More Evidence of Growing Citizen Resistance to Enforcing Ridiculous Laws Against Marijuana?
In Charlottesville, Va. (where I spend most of my time) a jury just found Philip Cobbs not guilty of marijuana possession. As the superb local weekly The Hook reports:
Cobbs, a 54-year-old who takes care of his elderly mother, was arrested last summer after a marijuana eradication helicopter flew over his southeastern Albemarle home and spotted two pot plants near his house. A team of approximately 10 law enforcement agents drove up bearing semi-automatic weapons and confiscated the illegal plants. A month later, he received a summons to court.
His case was taken up by the Albemarle-based Rutherford Institute, which focuses on Constitutional issues. Cobb was convicted of possession in October, and appealed the case.
"I feel like justice finally was done," said Cobbs after a seven-person jury deliberated for about two hours– including a dinner of Domino's pizza–July 18.
Two plants and ten officers? Really? Evidently aware of the inherent stupidity of the case, the local prosecutor feared jury nullification. The Hook reports how he attempted to forestall that problem:
Before the jury was selected, prosecutor Matthew Quatrara read the opening paragraph of a New York Times Paul Butler op-ed calling for jury nullification: "If you are ever on a jury in a marijuana case, I recommend that you vote 'not guilty'– even if you think the defendant actually smoked pot, or sold it to another consenting adult. As a juror, you have this power under the Bill of Rights; if you exercise it, you become part of a proud tradition of American jurors who helped make our laws fairer."
That, instructed Quatrara, would not be the proper attitude for those chosen to serve on the jury.
Nevertheless, the judge and prosecutor had a tough time actually seating a jury in this case. The Hook interviewed several people who had been cut from the jury pool on the grounds that they disapproved of criminalizing marijuana use:
"I think this whole thing is a waste of time," said Richard Merkel, a psychiatrist and potential juror in today's marijuana possession trial against an Albemarle County man.

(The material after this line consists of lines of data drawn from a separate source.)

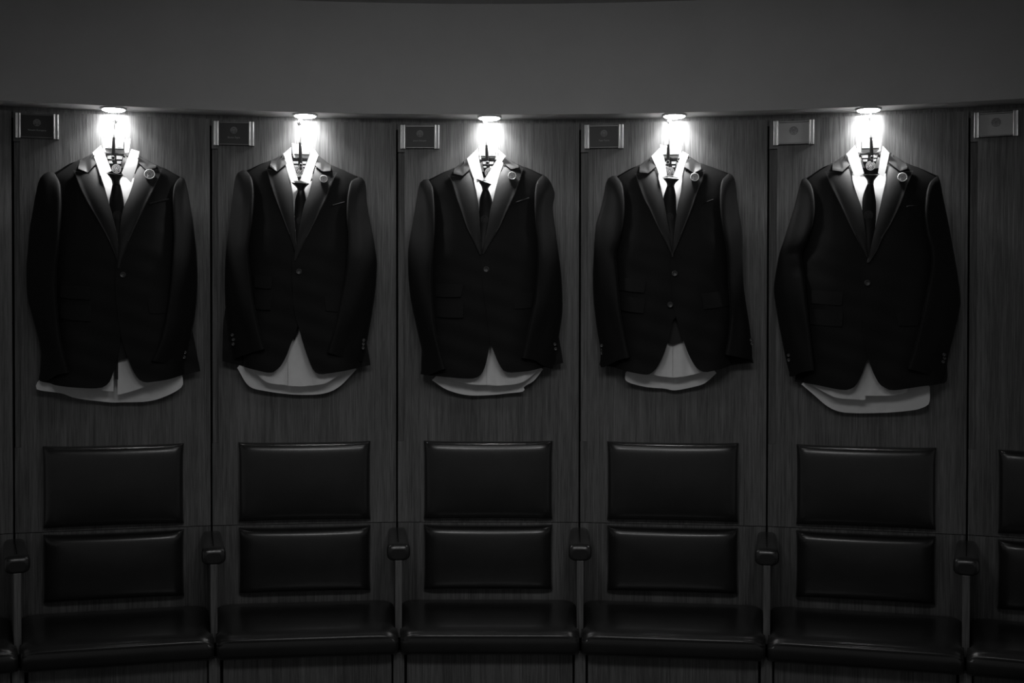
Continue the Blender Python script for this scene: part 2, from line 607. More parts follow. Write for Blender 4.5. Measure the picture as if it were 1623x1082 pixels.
def crest(cx, cz, r, y, th=0.0004, fine=True):
    mb = MB()

    def ann(r0, r1, n=26):
        v, f = [], []
        for k in range(n):
            a = 2 * math.pi * k / n
            c, s = math.cos(a), math.sin(a)
            for rr, yy in ((r0, y - th), (r1, y - th), (r1, y), (r0, y)):
                v.append((cx + rr * r * c, yy, cz + rr * r * s))
        for k in range(n):
            k2 = (k + 1) % n
            for i in range(4):
                f.append((k * 4 + i, k * 4 + (i + 1) % 4, k2 * 4 + (i + 1) % 4, k2 * 4 + i))
        mb.add(v, f, False)

    def pg(pts):
        mb.prism([(cx + a * r, cz + b * r) for a, b in pts], y - th, y)
    ann(0.92, 1.0)
    if fine:
        ann(0.58, 0.64)
        for k in range(15):                     # lettering round the rim
            a = math.radians(205 - k * 230 / 14)
            c, s = math.cos(a), math.sin(a)
            p = [(q * c - w * s, q * s + w * c) for q, w in ((.69, -.055), (.69, .055), (.87, .055), (.87, -.055))]
            pg(p)
        for k in range(3):
            a = math.radians(250 + k * 20)
            c, s = math.cos(a), math.sin(a)
            pg([(q * c - w * s, q * s + w * c) for q, w in ((.72, -.05), (.72, .05), (.85, .05), (.85, -.05))])
    # shield outline, ship and slanting rivers
    out = [(-.42, .40), (.42, .40), (.42, -.02), (.30, -.28), (0, -.48), (-.30, -.28), (-.42, -.02)]
    inn = [(-.34, .32), (.34, .32), (.34, 0), (.24, -.22), (0, -.38), (-.24, -.22), (-.34, 0)]
    n = len(out)
    for i in range(n):
        pg([out[i], out[(i + 1) % n], inn[(i + 1) % n], inn[i]])
    pg([(-.25, .13), (-.20, .06), (.20, .06), (.26, .14)])
    pg([(-.03, .13), (.03, .13), (.03, .29), (-.03, .29)])
    pg([(-.18, .17), (.0, .26), (.17, .17)])
    for o in (-.17, 0, .17):
        pg([(o - .05, -.04), (o + .03, -.04), (o + .01, -.20), (o - .07, -.20)])
    pg([(-.34, .0), (.34, .0), (.34, .035), (-.34, .035)])
    return mb


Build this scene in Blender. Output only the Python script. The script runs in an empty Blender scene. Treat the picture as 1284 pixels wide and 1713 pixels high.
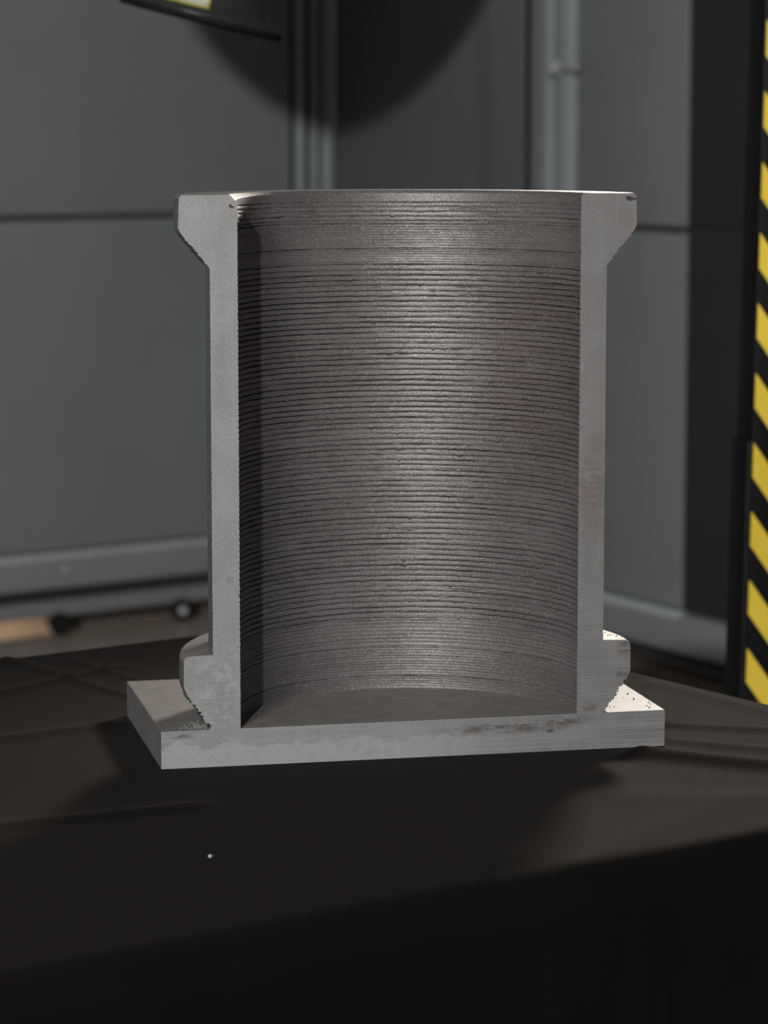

Merkel was among five people struck from the first group of 13—all because they had a problem with this country's criminalization of people using marijuana.
Aware that this attitude is growing among citizens, the judge ordered up a larger than usual jury pool:
This isn't the first time Albemarle has had trouble seating a jury in a pot case. Judge Cheryl Higgins, who, during a break, chatted with a visiting gaggle of Rutherford Institute interns told them, "The last marijuana case we tried, we couldn't even seat a jury because they were so biased against the marijuana laws."
In any case, the jury decided to let Cobbs go on the grounds that while the plants may have been on his property there was reasonable doubt that he had "dominion" over them and so did not "possess" them.
Another potential juror, University of Virginia psychologist Douglas DeGood, was struck from service because said he would not be comfortable convicting someone of marijuana possession. He added:
"Pragmatically, I don't think it's an efficient use of the legal system."
You think? And I would like to think that there was just a little bit of jury nullification.